>> begin

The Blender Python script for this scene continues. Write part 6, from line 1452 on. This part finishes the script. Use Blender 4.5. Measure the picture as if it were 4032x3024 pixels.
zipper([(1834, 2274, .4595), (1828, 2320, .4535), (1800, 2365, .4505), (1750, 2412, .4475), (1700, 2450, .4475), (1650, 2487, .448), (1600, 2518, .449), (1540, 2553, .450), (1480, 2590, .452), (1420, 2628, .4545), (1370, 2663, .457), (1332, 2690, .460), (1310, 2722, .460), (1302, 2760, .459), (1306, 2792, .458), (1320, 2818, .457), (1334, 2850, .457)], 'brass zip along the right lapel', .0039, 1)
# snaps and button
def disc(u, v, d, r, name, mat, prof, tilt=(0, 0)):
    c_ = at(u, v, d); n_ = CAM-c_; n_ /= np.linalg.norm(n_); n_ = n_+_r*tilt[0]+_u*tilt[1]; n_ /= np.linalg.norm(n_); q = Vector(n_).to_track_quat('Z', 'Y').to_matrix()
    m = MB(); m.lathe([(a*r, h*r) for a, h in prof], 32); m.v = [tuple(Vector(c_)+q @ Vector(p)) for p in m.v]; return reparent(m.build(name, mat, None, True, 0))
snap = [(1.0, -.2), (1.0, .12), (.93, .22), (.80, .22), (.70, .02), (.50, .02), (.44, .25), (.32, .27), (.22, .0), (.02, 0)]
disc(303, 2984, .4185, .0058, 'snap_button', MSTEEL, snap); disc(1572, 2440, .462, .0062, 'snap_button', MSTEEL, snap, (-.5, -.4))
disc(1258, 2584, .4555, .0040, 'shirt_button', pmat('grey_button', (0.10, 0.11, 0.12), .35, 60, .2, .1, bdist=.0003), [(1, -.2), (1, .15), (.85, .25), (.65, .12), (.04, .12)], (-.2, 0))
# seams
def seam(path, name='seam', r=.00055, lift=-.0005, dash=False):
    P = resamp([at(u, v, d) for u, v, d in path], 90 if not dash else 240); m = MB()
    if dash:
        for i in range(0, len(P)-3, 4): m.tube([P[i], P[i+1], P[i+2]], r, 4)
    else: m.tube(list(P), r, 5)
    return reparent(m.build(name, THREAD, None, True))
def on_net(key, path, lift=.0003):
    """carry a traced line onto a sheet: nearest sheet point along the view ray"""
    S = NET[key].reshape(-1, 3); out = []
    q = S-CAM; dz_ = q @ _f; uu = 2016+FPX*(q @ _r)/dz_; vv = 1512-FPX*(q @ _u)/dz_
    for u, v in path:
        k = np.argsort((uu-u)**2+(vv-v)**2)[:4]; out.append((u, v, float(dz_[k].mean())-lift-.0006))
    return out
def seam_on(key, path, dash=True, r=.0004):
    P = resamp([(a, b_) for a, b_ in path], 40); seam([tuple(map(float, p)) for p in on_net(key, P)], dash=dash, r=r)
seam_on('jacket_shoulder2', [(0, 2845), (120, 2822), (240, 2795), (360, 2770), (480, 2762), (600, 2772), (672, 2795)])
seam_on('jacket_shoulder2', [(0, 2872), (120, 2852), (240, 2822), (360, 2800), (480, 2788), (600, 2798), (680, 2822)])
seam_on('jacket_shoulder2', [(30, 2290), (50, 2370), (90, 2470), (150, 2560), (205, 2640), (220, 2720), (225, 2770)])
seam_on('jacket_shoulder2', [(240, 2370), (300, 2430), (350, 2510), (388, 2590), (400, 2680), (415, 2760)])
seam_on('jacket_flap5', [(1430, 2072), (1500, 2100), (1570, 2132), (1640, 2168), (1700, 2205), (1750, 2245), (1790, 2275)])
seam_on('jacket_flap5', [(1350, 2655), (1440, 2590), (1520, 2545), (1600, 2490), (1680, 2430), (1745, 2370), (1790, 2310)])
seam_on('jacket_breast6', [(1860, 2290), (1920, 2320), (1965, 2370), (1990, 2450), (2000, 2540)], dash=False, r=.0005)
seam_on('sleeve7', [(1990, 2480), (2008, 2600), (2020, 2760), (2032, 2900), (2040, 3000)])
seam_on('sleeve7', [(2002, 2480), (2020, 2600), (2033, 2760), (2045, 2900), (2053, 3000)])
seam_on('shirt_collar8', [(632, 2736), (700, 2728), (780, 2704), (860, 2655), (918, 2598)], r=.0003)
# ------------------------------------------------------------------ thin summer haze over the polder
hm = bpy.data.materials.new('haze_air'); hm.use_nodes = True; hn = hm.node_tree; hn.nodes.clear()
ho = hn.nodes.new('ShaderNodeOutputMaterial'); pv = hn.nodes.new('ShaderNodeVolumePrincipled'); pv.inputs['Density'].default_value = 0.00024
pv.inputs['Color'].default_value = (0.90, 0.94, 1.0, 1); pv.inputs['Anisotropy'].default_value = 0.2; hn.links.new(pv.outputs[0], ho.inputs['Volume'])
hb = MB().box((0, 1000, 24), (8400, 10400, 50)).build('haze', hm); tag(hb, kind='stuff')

>> end

= What this task involves =
Copy down the material exactly as written.

= Output of the exercise =
The Blender Python script for this scene continues. Write part 6, from line 1452 on. This part finishes the script. Use Blender 4.5. Measure the picture as if it were 4032x3024 pixels.
zipper([(1834, 2274, .4595), (1828, 2320, .4535), (1800, 2365, .4505), (1750, 2412, .4475), (1700, 2450, .4475), (1650, 2487, .448), (1600, 2518, .449), (1540, 2553, .450), (1480, 2590, .452), (1420, 2628, .4545), (1370, 2663, .457), (1332, 2690, .460), (1310, 2722, .460), (1302, 2760, .459), (1306, 2792, .458), (1320, 2818, .457), (1334, 2850, .457)], 'brass zip along the right lapel', .0039, 1)
# snaps and button
def disc(u, v, d, r, name, mat, prof, tilt=(0, 0)):
    c_ = at(u, v, d); n_ = CAM-c_; n_ /= np.linalg.norm(n_); n_ = n_+_r*tilt[0]+_u*tilt[1]; n_ /= np.linalg.norm(n_); q = Vector(n_).to_track_quat('Z', 'Y').to_matrix()
    m = MB(); m.lathe([(a*r, h*r) for a, h in prof], 32); m.v = [tuple(Vector(c_)+q @ Vector(p)) for p in m.v]; return reparent(m.build(name, mat, None, True, 0))
snap = [(1.0, -.2), (1.0, .12), (.93, .22), (.80, .22), (.70, .02), (.50, .02), (.44, .25), (.32, .27), (.22, .0), (.02, 0)]
disc(303, 2984, .4185, .0058, 'snap_button', MSTEEL, snap); disc(1572, 2440, .462, .0062, 'snap_button', MSTEEL, snap, (-.5, -.4))
disc(1258, 2584, .4555, .0040, 'shirt_button', pmat('grey_button', (0.10, 0.11, 0.12), .35, 60, .2, .1, bdist=.0003), [(1, -.2), (1, .15), (.85, .25), (.65, .12), (.04, .12)], (-.2, 0))
# seams
def seam(path, name='seam', r=.00055, lift=-.0005, dash=False):
    P = resamp([at(u, v, d) for u, v, d in path], 90 if not dash else 240); m = MB()
    if dash:
        for i in range(0, len(P)-3, 4): m.tube([P[i], P[i+1], P[i+2]], r, 4)
    else: m.tube(list(P), r, 5)
    return reparent(m.build(name, THREAD, None, True))
def on_net(key, path, lift=.0003):
    """carry a traced line onto a sheet: nearest sheet point along the view ray"""
    S = NET[key].reshape(-1, 3); out = []
    q = S-CAM; dz_ = q @ _f; uu = 2016+FPX*(q @ _r)/dz_; vv = 1512-FPX*(q @ _u)/dz_
    for u, v in path:
        k = np.argsort((uu-u)**2+(vv-v)**2)[:4]; out.append((u, v, float(dz_[k].mean())-lift-.0006))
    return out
def seam_on(key, path, dash=True, r=.0004):
    P = resamp([(a, b_) for a, b_ in path], 40); seam([tuple(map(float, p)) for p in on_net(key, P)], dash=dash, r=r)
seam_on('jacket_shoulder2', [(0, 2845), (120, 2822), (240, 2795), (360, 2770), (480, 2762), (600, 2772), (672, 2795)])
seam_on('jacket_shoulder2', [(0, 2872), (120, 2852), (240, 2822), (360, 2800), (480, 2788), (600, 2798), (680, 2822)])
seam_on('jacket_shoulder2', [(30, 2290), (50, 2370), (90, 2470), (150, 2560), (205, 2640), (220, 2720), (225, 2770)])
seam_on('jacket_shoulder2', [(240, 2370), (300, 2430), (350, 2510), (388, 2590), (400, 2680), (415, 2760)])
seam_on('jacket_flap5', [(1430, 2072), (1500, 2100), (1570, 2132), (1640, 2168), (1700, 2205), (1750, 2245), (1790, 2275)])
seam_on('jacket_flap5', [(1350, 2655), (1440, 2590), (1520, 2545), (1600, 2490), (1680, 2430), (1745, 2370), (1790, 2310)])
seam_on('jacket_breast6', [(1860, 2290), (1920, 2320), (1965, 2370), (1990, 2450), (2000, 2540)], dash=False, r=.0005)
seam_on('sleeve7', [(1990, 2480), (2008, 2600), (2020, 2760), (2032, 2900), (2040, 3000)])
seam_on('sleeve7', [(2002, 2480), (2020, 2600), (2033, 2760), (2045, 2900), (2053, 3000)])
seam_on('shirt_collar8', [(632, 2736), (700, 2728), (780, 2704), (860, 2655), (918, 2598)], r=.0003)
# ------------------------------------------------------------------ thin summer haze over the polder
hm = bpy.data.materials.new('haze_air'); hm.use_nodes = True; hn = hm.node_tree; hn.nodes.clear()
ho = hn.nodes.new('ShaderNodeOutputMaterial'); pv = hn.nodes.new('ShaderNodeVolumePrincipled'); pv.inputs['Density'].default_value = 0.00024
pv.inputs['Color'].default_value = (0.90, 0.94, 1.0, 1); pv.inputs['Anisotropy'].default_value = 0.2; hn.links.new(pv.outputs[0], ho.inputs['Volume'])
hb = MB().box((0, 1000, 24), (8400, 10400, 50)).build('haze', hm); tag(hb, kind='stuff')